Last week, the Delhi High Court exonerated the late prime minister, Rajiv Gandhi, in the Bofors bribery case. The Bofors probe had for 17 years enacted ...

I was perhaps among the first to attempt legal proceedings in the Bofors case. In 1987, I petitioned President Zail Singh for permission to prosecute Prime Minister Rajiv Gandhi. Zail Singh consulted retired chief justice Chandrachud who said prima facie a case did exist but cautioned against granting permission. Zail Singh refused permission.

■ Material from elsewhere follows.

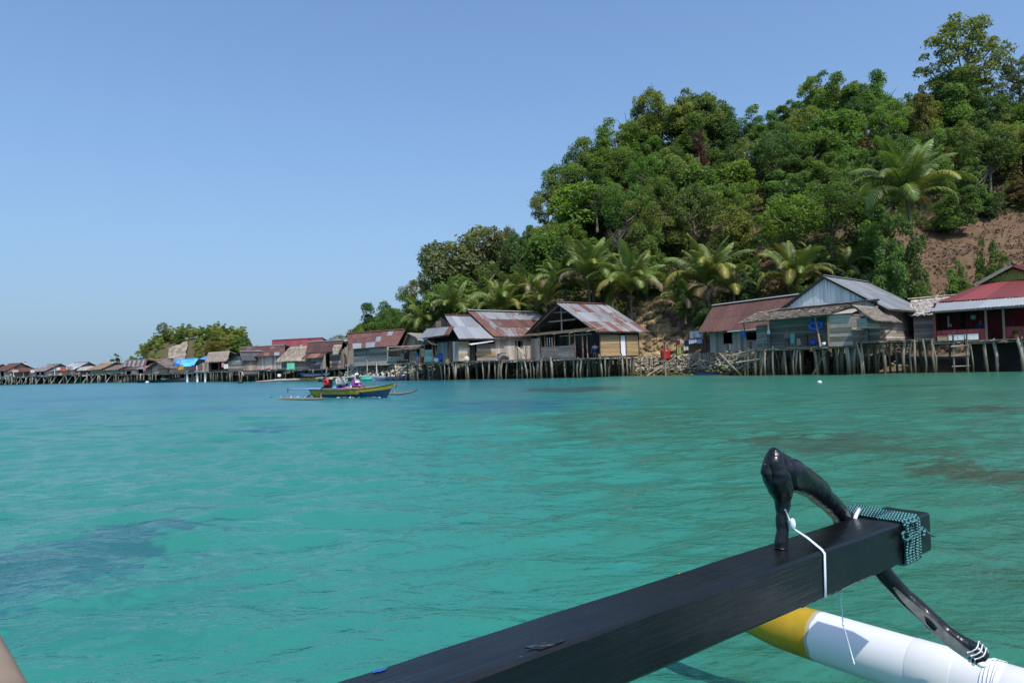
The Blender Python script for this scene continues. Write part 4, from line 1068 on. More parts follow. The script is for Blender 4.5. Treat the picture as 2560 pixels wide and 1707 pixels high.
# --- thatched hut behind
h = Hut('stilt_house', 'thatched board hut squeezed between the grey gabled house and the red house', 'house', (2286, 47.9), (.77, -.63), z0=2.0); e = h.e
wall(e, (0, 0), (3.6, 0), 0, 1.85, WOODB, 'h', .24); wall(e, (0, 0), (0, 3), 0, 1.85, WOODD, 'h', .3, out=-1); wall(e, (0, 3), (3.6, 3), 0, 1.85, WOODD, 'v', .5); wall(e, (3.6, 0), (3.6, 3), 0, 1.85, WOODD, 'v', .5)
a = h.py(2272, 789, -.35); c = h.py(2402, 737, 1.5)
thatch(e, [(a.x, -.35, a.z), (4.0, -.35, a.z), (4.0, 1.5, c.z), (a.x - .1, 1.5, c.z - .15)], 8, (0.40, 0.355, 0.31)); thatch(e, [(4.0, 3.3, 1.8), (a.x, 3.3, 1.8), (a.x - .1, 1.5, c.z - .17), (4.0, 1.5, c.z - .02)], 4, (0.38, 0.33, 0.29))
poles(e, 'ridge_pole', [((a.x - .3, 1.45, c.z - .02), (3.9, 1.5, c.z + .08)), ((1.2, 1.4, c.z - .15), (1.5, 1.6, c.z + .35))], WOODW, .03)
# --- big grey gabled house and its porch
GD = Vector((.67, -.74, 0)).normalized(); RDIR = Vector((.74, .67, 0)).normalized()
h = Hut('stilt_house', 'big grey house with pale boarded gable and thatched porch on stilts', 'house', (2201, 45.2), RDIR, z0=2.05); e = h.e; Lg, Wg = 6.9, 6.7; zE = 2.42; zR = h.px(2074, 689, -.6).z
sl_ = (zR - zE) / (Wg / 2)
tg = lambda a: zE + .02 + (zR - zE) * (1 - abs(a - Wg / 2) / (Wg / 2)) - .06
wall(e, (0, 0), (Lg, 0), 0, zE, WOODW, 'h', .22, mats=[WOODW, WOODW, WOOD])
wall(e, (0, Wg), (0, 0), 0, 2.0, WOODB, 'h', .23)
wall(e, (-.3, Wg), (-.3, 0), 2.0, 2.05, WHITEP, 'v', .19, top=lambda a: tg(a), mats=[plain('whitewashed_boards', (0.64, 0.64, 0.63), .7, var=.14, scale=2.0), woodmat('whitewashed_worn', (0.48, 0.48, 0.47), (0.66, 0.66, 0.65), .9, 1.1)])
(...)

The case was open and shut. India's ambassador to Sweden, Bhupat Oza, had written to the government that illegal payments had exchanged hands in the Bofors deal. Recently, Oza reiterated that in a book also. After Oza's communication, Rajiv Gandhi misled Parliament to say that no bribes had been paid. This was breach of parliamentary privilege. It was sufficient to unseat the PM from his office and Lok Sabha. Further, the Prevention of Corruption Act states that any official having knowledge of corruption but remaining silent becomes part of the conspiracy to defraud the state. That was what Rajiv Gandhi was guilty of. In the past 17 years, not once have I suggested that he or his family members received bribes. Probably Rajiv wanted to protect his colleagues or the reputation of his government.

V.P. Singh had also talked of Rajiv receiving bribes. Before the 1989 elections, he flashed a Swiss bank account number claiming that Rajiv had stashed money in it. After becoming PM, he never focused on the Oza letter, which wasn't sensational but contained adequate evidence. When I wrote about the Swedish Parliament's disclosure of Bofors agents secretly meeting with Arun Nehru in Delhi, he refused to investigate. "Let the law take its course," he told me.

No court can deny that bribes were paid in the Bofors deal and that no official has been held accountable. Last week, Sonia Gandhi reiterated that her family was innocent. Regarding Quattrocchi she said the law should take its course.

Last week V.P. Singh said he was relieved that Rajiv had been posthumously exonerated. He said the previous stand taken by various parties regarding the Bofors case should not be allowed to jeopardise the emerging coalition against communal forces. So much for a principled opposition!